More Baboons Crossing a Canyon aka Unisex Bathroom

This is a continuation of Exercise 4.7 of the text. Now worry about starvation, that is, do the second part.

First, take your original program and run it with command line parameters that show starvation occuring. Explain how you did this, giving the parameters you used.

Then modify your program to prevent starvation and re-run it with the same parameters that gave starvation before. Compare your results.

Describe which of the two approaches to starvation prevention you picked to implement: strict serialization or platooning (batching).

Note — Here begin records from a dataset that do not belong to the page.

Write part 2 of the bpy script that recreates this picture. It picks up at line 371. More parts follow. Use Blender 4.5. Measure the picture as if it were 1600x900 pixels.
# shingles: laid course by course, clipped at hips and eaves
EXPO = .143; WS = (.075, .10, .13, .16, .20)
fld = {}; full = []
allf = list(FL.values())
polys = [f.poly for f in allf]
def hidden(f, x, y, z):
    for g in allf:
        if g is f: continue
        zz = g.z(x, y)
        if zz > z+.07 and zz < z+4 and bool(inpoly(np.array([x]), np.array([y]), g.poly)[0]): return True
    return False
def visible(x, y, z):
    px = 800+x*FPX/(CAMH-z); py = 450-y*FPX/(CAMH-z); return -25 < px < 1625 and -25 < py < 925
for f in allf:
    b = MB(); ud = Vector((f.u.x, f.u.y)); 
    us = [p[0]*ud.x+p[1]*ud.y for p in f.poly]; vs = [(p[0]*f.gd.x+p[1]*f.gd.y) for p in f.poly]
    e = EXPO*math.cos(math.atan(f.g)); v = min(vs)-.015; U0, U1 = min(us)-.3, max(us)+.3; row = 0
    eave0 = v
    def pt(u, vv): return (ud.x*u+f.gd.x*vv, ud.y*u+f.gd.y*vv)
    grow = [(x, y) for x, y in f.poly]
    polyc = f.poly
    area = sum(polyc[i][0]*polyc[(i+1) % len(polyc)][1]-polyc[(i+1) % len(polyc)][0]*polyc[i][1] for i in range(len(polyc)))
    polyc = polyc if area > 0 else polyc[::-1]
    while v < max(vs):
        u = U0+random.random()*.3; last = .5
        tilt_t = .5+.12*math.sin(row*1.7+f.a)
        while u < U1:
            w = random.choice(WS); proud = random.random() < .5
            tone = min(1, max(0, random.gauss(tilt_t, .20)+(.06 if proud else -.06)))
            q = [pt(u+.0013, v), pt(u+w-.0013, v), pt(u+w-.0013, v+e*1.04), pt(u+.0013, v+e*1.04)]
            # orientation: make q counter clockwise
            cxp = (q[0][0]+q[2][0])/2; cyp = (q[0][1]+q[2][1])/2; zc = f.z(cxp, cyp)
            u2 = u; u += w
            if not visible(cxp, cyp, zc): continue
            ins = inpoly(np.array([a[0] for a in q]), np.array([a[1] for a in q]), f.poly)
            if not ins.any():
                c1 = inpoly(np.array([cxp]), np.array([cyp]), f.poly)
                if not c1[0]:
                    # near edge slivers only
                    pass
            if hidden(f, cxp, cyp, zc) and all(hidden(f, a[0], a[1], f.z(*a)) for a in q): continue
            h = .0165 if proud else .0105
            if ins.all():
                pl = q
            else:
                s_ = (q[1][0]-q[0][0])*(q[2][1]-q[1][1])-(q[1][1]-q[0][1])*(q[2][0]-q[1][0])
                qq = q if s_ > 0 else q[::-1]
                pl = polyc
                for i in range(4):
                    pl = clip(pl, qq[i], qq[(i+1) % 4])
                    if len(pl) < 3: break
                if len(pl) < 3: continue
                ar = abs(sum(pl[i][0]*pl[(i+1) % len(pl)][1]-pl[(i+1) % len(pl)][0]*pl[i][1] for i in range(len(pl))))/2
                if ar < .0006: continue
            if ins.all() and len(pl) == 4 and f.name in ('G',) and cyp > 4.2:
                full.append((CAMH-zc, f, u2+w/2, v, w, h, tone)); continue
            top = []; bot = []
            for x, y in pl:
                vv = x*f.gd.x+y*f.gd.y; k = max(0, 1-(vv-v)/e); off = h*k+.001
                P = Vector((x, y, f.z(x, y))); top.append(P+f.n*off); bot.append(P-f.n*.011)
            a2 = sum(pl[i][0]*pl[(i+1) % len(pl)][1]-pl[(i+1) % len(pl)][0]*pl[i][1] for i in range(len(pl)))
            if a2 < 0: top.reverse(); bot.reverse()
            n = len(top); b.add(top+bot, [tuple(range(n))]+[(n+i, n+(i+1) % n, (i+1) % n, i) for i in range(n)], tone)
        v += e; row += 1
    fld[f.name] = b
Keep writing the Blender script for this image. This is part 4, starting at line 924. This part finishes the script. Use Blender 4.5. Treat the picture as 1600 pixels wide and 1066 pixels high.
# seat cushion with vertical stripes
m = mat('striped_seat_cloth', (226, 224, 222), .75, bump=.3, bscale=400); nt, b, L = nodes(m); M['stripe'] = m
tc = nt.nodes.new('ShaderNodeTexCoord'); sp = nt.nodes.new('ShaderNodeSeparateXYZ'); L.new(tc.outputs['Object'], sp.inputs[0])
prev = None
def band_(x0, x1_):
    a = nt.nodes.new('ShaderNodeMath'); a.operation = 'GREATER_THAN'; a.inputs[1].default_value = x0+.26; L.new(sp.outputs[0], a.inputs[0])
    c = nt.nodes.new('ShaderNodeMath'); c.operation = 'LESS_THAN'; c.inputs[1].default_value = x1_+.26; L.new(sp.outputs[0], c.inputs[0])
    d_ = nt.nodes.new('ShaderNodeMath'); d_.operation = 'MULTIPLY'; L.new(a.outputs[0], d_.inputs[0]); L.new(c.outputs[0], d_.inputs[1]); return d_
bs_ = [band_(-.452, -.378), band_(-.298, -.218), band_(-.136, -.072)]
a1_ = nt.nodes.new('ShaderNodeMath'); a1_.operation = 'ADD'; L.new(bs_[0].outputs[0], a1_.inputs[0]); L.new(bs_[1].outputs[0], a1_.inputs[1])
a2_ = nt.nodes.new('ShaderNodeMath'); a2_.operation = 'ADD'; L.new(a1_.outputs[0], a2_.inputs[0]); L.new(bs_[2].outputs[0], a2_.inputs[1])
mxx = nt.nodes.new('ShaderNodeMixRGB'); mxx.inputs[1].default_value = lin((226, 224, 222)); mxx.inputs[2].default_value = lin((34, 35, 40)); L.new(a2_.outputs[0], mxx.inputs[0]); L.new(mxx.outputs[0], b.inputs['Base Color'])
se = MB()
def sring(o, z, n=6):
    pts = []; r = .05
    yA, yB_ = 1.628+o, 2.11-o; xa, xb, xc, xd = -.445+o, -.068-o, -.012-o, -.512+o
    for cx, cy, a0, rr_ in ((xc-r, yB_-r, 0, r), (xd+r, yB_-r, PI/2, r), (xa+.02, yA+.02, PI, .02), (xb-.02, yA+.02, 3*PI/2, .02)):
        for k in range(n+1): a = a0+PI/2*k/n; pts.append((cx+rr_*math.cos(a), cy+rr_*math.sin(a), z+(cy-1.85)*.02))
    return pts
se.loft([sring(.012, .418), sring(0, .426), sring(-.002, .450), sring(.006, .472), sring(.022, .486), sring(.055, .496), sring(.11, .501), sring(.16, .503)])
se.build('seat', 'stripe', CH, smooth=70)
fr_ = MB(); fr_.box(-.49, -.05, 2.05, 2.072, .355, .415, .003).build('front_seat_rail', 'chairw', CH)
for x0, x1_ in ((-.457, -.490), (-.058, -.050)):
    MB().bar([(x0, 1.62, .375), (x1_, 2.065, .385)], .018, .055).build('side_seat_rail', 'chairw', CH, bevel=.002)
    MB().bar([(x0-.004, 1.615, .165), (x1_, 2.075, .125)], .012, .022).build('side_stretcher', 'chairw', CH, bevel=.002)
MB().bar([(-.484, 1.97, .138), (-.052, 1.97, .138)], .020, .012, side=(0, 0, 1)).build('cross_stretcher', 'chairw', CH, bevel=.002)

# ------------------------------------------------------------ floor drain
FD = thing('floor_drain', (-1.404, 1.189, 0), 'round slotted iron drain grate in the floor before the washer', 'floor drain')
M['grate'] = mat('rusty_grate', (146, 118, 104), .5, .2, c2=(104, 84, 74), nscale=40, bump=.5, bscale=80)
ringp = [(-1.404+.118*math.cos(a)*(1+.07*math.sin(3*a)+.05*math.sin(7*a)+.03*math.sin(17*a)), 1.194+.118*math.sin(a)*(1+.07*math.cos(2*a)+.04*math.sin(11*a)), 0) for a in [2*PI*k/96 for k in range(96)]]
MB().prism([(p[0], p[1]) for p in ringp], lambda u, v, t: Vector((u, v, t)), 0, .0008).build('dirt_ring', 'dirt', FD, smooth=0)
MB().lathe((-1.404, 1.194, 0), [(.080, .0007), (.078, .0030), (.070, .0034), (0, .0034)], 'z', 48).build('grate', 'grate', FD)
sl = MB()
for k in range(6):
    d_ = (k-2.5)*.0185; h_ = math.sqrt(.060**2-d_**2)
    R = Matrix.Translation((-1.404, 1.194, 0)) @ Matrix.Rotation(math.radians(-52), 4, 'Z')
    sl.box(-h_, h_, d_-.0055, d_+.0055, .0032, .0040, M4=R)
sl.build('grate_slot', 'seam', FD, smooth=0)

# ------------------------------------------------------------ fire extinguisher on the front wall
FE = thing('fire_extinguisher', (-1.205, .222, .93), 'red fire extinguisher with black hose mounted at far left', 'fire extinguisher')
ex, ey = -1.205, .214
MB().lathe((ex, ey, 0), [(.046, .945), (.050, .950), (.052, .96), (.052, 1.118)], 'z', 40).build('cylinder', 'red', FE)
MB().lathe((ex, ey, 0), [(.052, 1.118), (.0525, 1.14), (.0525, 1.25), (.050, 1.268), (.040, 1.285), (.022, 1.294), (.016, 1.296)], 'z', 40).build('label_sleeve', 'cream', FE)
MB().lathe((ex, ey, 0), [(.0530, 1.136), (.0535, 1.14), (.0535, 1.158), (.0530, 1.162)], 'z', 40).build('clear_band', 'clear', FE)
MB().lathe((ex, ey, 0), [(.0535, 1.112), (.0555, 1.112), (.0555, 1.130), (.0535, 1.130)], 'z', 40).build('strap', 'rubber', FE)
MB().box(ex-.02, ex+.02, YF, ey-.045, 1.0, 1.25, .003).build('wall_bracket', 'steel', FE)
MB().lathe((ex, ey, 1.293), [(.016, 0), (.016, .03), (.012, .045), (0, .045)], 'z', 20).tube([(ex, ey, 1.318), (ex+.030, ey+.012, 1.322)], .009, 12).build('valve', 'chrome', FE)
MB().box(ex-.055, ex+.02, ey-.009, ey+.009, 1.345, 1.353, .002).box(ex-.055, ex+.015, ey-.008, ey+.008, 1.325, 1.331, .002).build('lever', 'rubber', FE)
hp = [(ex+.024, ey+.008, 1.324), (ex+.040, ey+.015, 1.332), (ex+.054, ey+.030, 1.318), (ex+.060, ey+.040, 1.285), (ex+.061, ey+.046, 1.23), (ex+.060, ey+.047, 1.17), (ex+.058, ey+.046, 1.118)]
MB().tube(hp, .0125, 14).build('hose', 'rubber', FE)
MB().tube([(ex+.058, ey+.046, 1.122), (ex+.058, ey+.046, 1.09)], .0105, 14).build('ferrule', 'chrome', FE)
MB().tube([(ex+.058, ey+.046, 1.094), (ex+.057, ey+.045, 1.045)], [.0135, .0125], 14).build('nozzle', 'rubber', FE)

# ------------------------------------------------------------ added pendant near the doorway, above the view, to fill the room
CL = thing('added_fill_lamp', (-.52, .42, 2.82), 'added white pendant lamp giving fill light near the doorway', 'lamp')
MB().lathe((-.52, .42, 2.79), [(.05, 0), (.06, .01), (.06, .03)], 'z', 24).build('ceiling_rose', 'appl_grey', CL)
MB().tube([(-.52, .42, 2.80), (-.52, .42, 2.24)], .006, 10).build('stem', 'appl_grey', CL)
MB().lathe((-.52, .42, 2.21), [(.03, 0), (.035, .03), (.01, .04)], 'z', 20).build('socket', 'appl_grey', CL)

For the purposes of this assignment, you may assume that semaphore queueing is FIFO, that is, successive V(S) calls on a semaphore S will unblock threads in the order that they blocked when they did their P(S) calls.

As in all our programming assignments, use command line arguments to set the simulation parameters, such as the number of males, females, baboons of each type, maximum nap time outside the bathroom, maximum nap time inside the bathroom, etc.

To find the cause of deadlock, remember that a thread blocks when doing a P() on a semaphore with zero value. To find where each thread is blocked in the deadlock, put a System.out.println() before each P() and a System.out.println() after each P() so you can see how far each thread is getting before blocking and see if it is getting past a P().

Animate your program using XtangoAnimator.java. First do the base assignment as specified above and turn it in. Then do an animation of it as a separate program.